TASK BRIEF => Reproduce all the lines exactly as they stand, apart from the pictures.

══ SUPPLIED MATERIAL

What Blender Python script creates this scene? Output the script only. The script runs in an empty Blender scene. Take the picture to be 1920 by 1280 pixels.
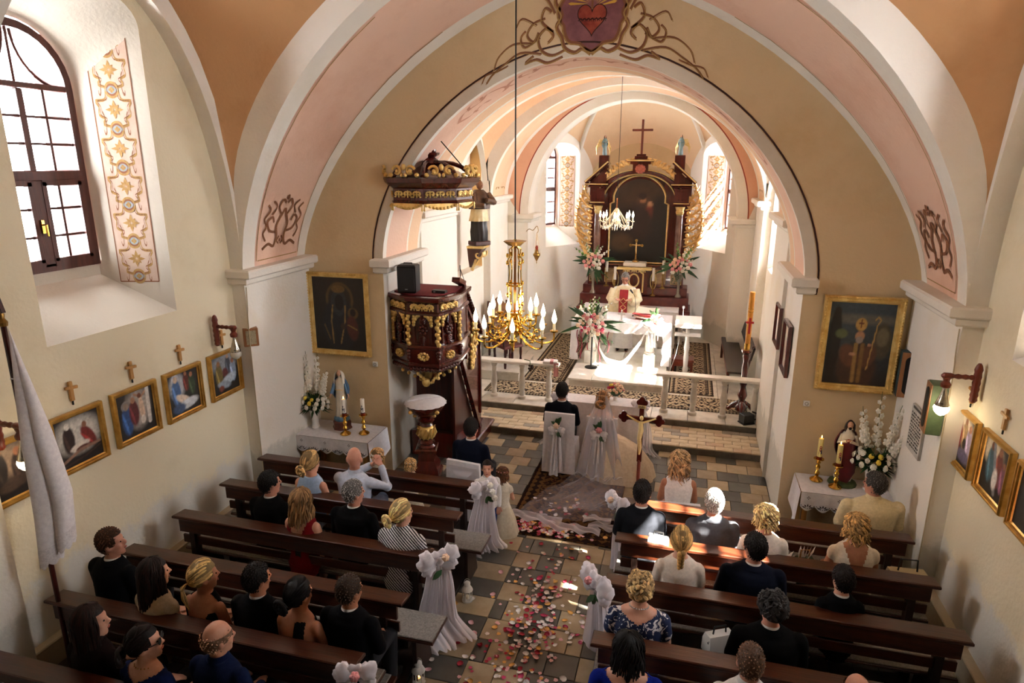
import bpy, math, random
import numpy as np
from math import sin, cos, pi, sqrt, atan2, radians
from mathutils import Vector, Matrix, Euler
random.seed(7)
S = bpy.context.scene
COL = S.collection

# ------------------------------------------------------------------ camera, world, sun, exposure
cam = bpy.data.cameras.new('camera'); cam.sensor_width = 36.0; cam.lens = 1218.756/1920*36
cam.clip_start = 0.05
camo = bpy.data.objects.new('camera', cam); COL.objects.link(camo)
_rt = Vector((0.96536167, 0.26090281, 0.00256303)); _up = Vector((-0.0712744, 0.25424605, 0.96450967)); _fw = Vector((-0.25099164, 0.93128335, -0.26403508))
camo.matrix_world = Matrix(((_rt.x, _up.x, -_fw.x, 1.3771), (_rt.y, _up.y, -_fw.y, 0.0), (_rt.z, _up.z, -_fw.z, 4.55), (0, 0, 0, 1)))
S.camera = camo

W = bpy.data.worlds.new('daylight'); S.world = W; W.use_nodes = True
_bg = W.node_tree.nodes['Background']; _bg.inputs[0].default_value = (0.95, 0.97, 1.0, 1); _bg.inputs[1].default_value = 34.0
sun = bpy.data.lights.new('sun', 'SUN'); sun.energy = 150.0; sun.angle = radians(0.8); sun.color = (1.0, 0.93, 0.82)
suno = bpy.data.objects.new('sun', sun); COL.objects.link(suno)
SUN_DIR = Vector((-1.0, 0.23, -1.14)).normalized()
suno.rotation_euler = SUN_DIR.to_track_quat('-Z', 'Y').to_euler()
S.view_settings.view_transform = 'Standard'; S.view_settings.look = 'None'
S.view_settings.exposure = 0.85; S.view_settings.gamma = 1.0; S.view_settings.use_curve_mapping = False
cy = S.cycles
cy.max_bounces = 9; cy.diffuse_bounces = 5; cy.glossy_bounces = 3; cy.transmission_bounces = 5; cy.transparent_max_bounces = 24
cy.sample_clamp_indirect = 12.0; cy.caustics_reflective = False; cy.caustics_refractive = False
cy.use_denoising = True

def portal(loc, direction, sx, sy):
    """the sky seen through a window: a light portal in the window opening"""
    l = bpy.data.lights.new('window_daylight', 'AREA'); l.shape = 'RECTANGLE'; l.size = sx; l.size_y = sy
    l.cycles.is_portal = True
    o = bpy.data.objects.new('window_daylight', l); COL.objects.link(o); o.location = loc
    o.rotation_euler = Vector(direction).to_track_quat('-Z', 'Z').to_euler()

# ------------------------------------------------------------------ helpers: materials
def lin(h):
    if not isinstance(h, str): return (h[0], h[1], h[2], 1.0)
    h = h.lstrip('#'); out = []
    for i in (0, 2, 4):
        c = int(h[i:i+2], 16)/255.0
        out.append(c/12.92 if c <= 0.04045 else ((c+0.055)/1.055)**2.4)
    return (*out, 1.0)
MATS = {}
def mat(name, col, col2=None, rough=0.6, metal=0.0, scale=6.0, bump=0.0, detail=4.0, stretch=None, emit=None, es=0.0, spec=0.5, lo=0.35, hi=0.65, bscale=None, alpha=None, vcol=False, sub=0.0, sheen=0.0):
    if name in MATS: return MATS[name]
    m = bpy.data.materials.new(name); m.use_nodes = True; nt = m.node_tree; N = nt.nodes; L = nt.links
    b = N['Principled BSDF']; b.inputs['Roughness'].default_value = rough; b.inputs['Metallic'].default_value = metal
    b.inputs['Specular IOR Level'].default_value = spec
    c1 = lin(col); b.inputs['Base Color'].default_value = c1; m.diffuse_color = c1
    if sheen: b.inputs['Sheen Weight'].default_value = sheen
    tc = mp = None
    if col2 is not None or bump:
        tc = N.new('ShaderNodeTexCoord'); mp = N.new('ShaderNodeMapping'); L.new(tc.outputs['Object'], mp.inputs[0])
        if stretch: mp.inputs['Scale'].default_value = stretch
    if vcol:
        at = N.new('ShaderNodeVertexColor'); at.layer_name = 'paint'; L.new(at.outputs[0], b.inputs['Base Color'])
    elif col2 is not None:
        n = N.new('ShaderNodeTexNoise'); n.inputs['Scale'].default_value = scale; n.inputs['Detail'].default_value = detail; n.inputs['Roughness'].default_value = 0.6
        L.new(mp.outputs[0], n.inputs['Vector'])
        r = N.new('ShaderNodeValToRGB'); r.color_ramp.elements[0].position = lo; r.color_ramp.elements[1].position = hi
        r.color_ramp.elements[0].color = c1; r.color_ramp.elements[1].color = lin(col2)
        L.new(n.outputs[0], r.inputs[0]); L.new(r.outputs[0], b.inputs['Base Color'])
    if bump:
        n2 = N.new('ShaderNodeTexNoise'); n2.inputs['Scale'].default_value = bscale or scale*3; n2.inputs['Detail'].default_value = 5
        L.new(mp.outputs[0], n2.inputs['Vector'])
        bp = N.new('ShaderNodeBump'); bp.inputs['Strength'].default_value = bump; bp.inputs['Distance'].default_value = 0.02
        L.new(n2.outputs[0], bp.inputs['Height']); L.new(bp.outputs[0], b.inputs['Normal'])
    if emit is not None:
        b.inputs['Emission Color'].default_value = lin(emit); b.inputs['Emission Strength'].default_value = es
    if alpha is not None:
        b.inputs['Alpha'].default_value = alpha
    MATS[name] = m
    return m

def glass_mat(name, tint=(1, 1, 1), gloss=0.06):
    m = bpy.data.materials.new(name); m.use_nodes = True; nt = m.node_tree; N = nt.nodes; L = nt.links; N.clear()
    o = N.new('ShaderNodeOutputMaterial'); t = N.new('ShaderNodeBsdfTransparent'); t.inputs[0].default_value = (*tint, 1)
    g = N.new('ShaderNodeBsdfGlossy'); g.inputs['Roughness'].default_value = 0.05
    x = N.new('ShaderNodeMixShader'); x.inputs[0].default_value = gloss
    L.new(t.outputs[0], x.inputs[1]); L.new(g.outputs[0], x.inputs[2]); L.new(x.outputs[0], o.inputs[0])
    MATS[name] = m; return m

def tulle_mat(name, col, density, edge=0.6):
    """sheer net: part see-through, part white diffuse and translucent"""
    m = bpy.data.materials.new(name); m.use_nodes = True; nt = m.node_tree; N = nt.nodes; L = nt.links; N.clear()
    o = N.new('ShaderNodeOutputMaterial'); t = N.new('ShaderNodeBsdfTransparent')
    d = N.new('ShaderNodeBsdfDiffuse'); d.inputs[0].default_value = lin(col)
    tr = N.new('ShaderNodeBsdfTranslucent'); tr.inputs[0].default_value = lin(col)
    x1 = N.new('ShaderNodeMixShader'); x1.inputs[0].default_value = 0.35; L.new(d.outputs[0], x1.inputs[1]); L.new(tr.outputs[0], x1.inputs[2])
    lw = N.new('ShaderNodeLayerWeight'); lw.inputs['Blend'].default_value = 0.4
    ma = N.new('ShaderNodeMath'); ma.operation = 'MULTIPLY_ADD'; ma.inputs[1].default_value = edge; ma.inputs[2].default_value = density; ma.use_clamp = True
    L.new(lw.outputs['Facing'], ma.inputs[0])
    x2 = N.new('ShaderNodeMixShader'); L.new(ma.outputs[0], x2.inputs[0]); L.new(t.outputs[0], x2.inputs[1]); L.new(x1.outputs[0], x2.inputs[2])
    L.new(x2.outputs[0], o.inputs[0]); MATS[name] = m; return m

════

WRITTEN SOLUTION =>
What Blender Python script creates this scene? Output the script only. The script runs in an empty Blender scene. Take the picture to be 1920 by 1280 pixels.
import bpy, math, random
import numpy as np
from math import sin, cos, pi, sqrt, atan2, radians
from mathutils import Vector, Matrix, Euler
random.seed(7)
S = bpy.context.scene
COL = S.collection

# ------------------------------------------------------------------ camera, world, sun, exposure
cam = bpy.data.cameras.new('camera'); cam.sensor_width = 36.0; cam.lens = 1218.756/1920*36
cam.clip_start = 0.05
camo = bpy.data.objects.new('camera', cam); COL.objects.link(camo)
_rt = Vector((0.96536167, 0.26090281, 0.00256303)); _up = Vector((-0.0712744, 0.25424605, 0.96450967)); _fw = Vector((-0.25099164, 0.93128335, -0.26403508))
camo.matrix_world = Matrix(((_rt.x, _up.x, -_fw.x, 1.3771), (_rt.y, _up.y, -_fw.y, 0.0), (_rt.z, _up.z, -_fw.z, 4.55), (0, 0, 0, 1)))
S.camera = camo

W = bpy.data.worlds.new('daylight'); S.world = W; W.use_nodes = True
_bg = W.node_tree.nodes['Background']; _bg.inputs[0].default_value = (0.95, 0.97, 1.0, 1); _bg.inputs[1].default_value = 34.0
sun = bpy.data.lights.new('sun', 'SUN'); sun.energy = 150.0; sun.angle = radians(0.8); sun.color = (1.0, 0.93, 0.82)
suno = bpy.data.objects.new('sun', sun); COL.objects.link(suno)
SUN_DIR = Vector((-1.0, 0.23, -1.14)).normalized()
suno.rotation_euler = SUN_DIR.to_track_quat('-Z', 'Y').to_euler()
S.view_settings.view_transform = 'Standard'; S.view_settings.look = 'None'
S.view_settings.exposure = 0.85; S.view_settings.gamma = 1.0; S.view_settings.use_curve_mapping = False
cy = S.cycles
cy.max_bounces = 9; cy.diffuse_bounces = 5; cy.glossy_bounces = 3; cy.transmission_bounces = 5; cy.transparent_max_bounces = 24
cy.sample_clamp_indirect = 12.0; cy.caustics_reflective = False; cy.caustics_refractive = False
cy.use_denoising = True

def portal(loc, direction, sx, sy):
    """the sky seen through a window: a light portal in the window opening"""
    l = bpy.data.lights.new('window_daylight', 'AREA'); l.shape = 'RECTANGLE'; l.size = sx; l.size_y = sy
    l.cycles.is_portal = True
    o = bpy.data.objects.new('window_daylight', l); COL.objects.link(o); o.location = loc
    o.rotation_euler = Vector(direction).to_track_quat('-Z', 'Z').to_euler()

# ------------------------------------------------------------------ helpers: materials
def lin(h):
    if not isinstance(h, str): return (h[0], h[1], h[2], 1.0)
    h = h.lstrip('#'); out = []
    for i in (0, 2, 4):
        c = int(h[i:i+2], 16)/255.0
        out.append(c/12.92 if c <= 0.04045 else ((c+0.055)/1.055)**2.4)
    return (*out, 1.0)
MATS = {}
def mat(name, col, col2=None, rough=0.6, metal=0.0, scale=6.0, bump=0.0, detail=4.0, stretch=None, emit=None, es=0.0, spec=0.5, lo=0.35, hi=0.65, bscale=None, alpha=None, vcol=False, sub=0.0, sheen=0.0):
    if name in MATS: return MATS[name]
    m = bpy.data.materials.new(name); m.use_nodes = True; nt = m.node_tree; N = nt.nodes; L = nt.links
    b = N['Principled BSDF']; b.inputs['Roughness'].default_value = rough; b.inputs['Metallic'].default_value = metal
    b.inputs['Specular IOR Level'].default_value = spec
    c1 = lin(col); b.inputs['Base Color'].default_value = c1; m.diffuse_color = c1
    if sheen: b.inputs['Sheen Weight'].default_value = sheen
    tc = mp = None
    if col2 is not None or bump:
        tc = N.new('ShaderNodeTexCoord'); mp = N.new('ShaderNodeMapping'); L.new(tc.outputs['Object'], mp.inputs[0])
        if stretch: mp.inputs['Scale'].default_value = stretch
    if vcol:
        at = N.new('ShaderNodeVertexColor'); at.layer_name = 'paint'; L.new(at.outputs[0], b.inputs['Base Color'])
    elif col2 is not None:
        n = N.new('ShaderNodeTexNoise'); n.inputs['Scale'].default_value = scale; n.inputs['Detail'].default_value = detail; n.inputs['Roughness'].default_value = 0.6
        L.new(mp.outputs[0], n.inputs['Vector'])
        r = N.new('ShaderNodeValToRGB'); r.color_ramp.elements[0].position = lo; r.color_ramp.elements[1].position = hi
        r.color_ramp.elements[0].color = c1; r.color_ramp.elements[1].color = lin(col2)
        L.new(n.outputs[0], r.inputs[0]); L.new(r.outputs[0], b.inputs['Base Color'])
    if bump:
        n2 = N.new('ShaderNodeTexNoise'); n2.inputs['Scale'].default_value = bscale or scale*3; n2.inputs['Detail'].default_value = 5
        L.new(mp.outputs[0], n2.inputs['Vector'])
        bp = N.new('ShaderNodeBump'); bp.inputs['Strength'].default_value = bump; bp.inputs['Distance'].default_value = 0.02
        L.new(n2.outputs[0], bp.inputs['Height']); L.new(bp.outputs[0], b.inputs['Normal'])
    if emit is not None:
        b.inputs['Emission Color'].default_value = lin(emit); b.inputs['Emission Strength'].default_value = es
    if alpha is not None:
        b.inputs['Alpha'].default_value = alpha
    MATS[name] = m
    return m

def glass_mat(name, tint=(1, 1, 1), gloss=0.06):
    m = bpy.data.materials.new(name); m.use_nodes = True; nt = m.node_tree; N = nt.nodes; L = nt.links; N.clear()
    o = N.new('ShaderNodeOutputMaterial'); t = N.new('ShaderNodeBsdfTransparent'); t.inputs[0].default_value = (*tint, 1)
    g = N.new('ShaderNodeBsdfGlossy'); g.inputs['Roughness'].default_value = 0.05
    x = N.new('ShaderNodeMixShader'); x.inputs[0].default_value = gloss
    L.new(t.outputs[0], x.inputs[1]); L.new(g.outputs[0], x.inputs[2]); L.new(x.outputs[0], o.inputs[0])
    MATS[name] = m; return m

def tulle_mat(name, col, density, edge=0.6):
    """sheer net: part see-through, part white diffuse and translucent"""
    m = bpy.data.materials.new(name); m.use_nodes = True; nt = m.node_tree; N = nt.nodes; L = nt.links; N.clear()
    o = N.new('ShaderNodeOutputMaterial'); t = N.new('ShaderNodeBsdfTransparent')
    d = N.new('ShaderNodeBsdfDiffuse'); d.inputs[0].default_value = lin(col)
    tr = N.new('ShaderNodeBsdfTranslucent'); tr.inputs[0].default_value = lin(col)
    x1 = N.new('ShaderNodeMixShader'); x1.inputs[0].default_value = 0.35; L.new(d.outputs[0], x1.inputs[1]); L.new(tr.outputs[0], x1.inputs[2])
    lw = N.new('ShaderNodeLayerWeight'); lw.inputs['Blend'].default_value = 0.4
    ma = N.new('ShaderNodeMath'); ma.operation = 'MULTIPLY_ADD'; ma.inputs[1].default_value = edge; ma.inputs[2].default_value = density; ma.use_clamp = True
    L.new(lw.outputs['Facing'], ma.inputs[0])
    x2 = N.new('ShaderNodeMixShader'); L.new(ma.outputs[0], x2.inputs[0]); L.new(t.outputs[0], x2.inputs[1]); L.new(x1.outputs[0], x2.inputs[2])
    L.new(x2.outputs[0], o.inputs[0]); MATS[name] = m; return m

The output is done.